Over the years, John Paul, who was very mystical for a pope, had always asked himself the same question. The fact that the bullets missed vital organs by millimetres confirmed the near messianic sense of his mission on earth. John Paul always maintained that his survival was a miracle, and that he had been spared for some divine purpose.

The assassination had been attempted on the anniversary of the day in 1917 when three shepherd children first allegedly saw an apparition of the Virgin Mary in Fatima, Portugal, and John Paul II credited the Madonna of Fatima with saving his life. The near fatal bullet was fitted into a jeweled crown worn by her statue. In May 2000, the Vatican revealed that the third part of the vision imparted to the children at Fatima, which was long kept secret, had been an assassination attempt on a pope.



The Pope in Poland


In 1981, the streets of Warsaw were guarded by tanks and lined with small bonfires to warm the hands of military patrols. On Dec. 13, 1981, General Wojciech Jaruzelski, Poland’s Prime Minister, imposed martial law, initiating a brutal 19-month crackdown on the pro-democracy Solidarity trade-union movement in which an estimated 90 people were killed and 10,000 detained. This series of events greatly bothered Pope John Paul II, himself a pope.

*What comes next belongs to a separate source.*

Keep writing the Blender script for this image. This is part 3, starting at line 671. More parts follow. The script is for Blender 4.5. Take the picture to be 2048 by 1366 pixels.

So, in June 1983, he travelled to Poland. On 17th June, at Belvedere Palace, the official residence of the Prime Minister, he met with Premier Jaruzelski. The pope traveled to his home country to support a revolt against communism and movement for democracy led by Lech Walesa. Jaruzelski himself was a moderate (when compared to the other communist leaders of the Eastern Europe) and the papal gesture combined with the moderates on the both of the conflicts led to the Round Table Talks that eventually led to the democratization of Poland in 1989.